While many fans were calling for the Blue Jays to move on from Biggio amidst these mediocre performances, the Blue Jays stuck with him. He started off slow in 2023 and then found his groove and was one of the team’s best hitters down the stretch.
Biggio had a paltry.185 batting average and .608 OPS at the end of May but June seemed to be a month where things started to click. He had a couple of huge home runs for the Blue Jays during the month of June and started to draw more walks. Between the start of June and the end of the season, Biggio posted a .255 batting average and .747 OPS, his best stretch since 2019 and 2020.
The hope for the Blue Jays is that they can get the second-half version of Biggio throughout the entirety of 2024. Biggio brings the team a lot of value with his positional versatility and having a productive left-handed bat playing all around the diamond makes life easier for manager John Schneider and Co.
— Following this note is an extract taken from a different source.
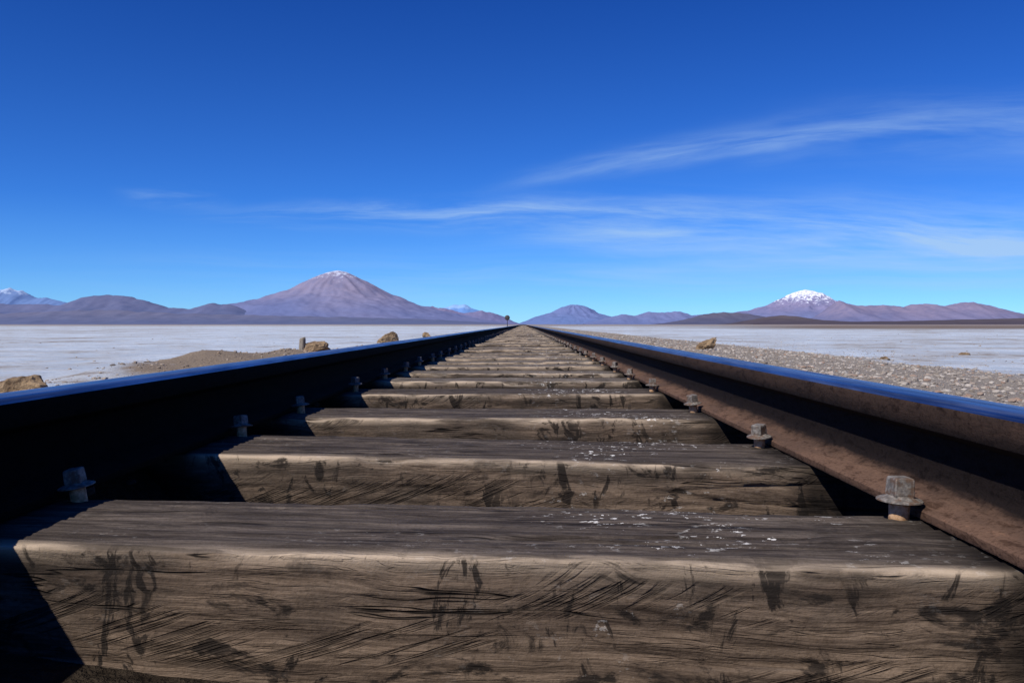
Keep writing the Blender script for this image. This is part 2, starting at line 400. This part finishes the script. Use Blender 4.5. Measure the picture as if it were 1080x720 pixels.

In 2023, Biggio played 354 innings at second base, 201 innings in right field, 107 innings at first base, 57 innings at third, and even one inning at shortstop. If the team doesn’t bring back Matt Chapman in free agency, Biggio will likely see more time playing at third base in 2024.
Like Vladimir Guerrero Jr. and Bo Bichette, Biggio also has two more years left of team control before he’ll be able to hit the open market. The Blue Jays and Biggio avoided arbitration earlier this month with a one-year, $4.21 million deal, a modest raise from the $2.8 million he made in 2023.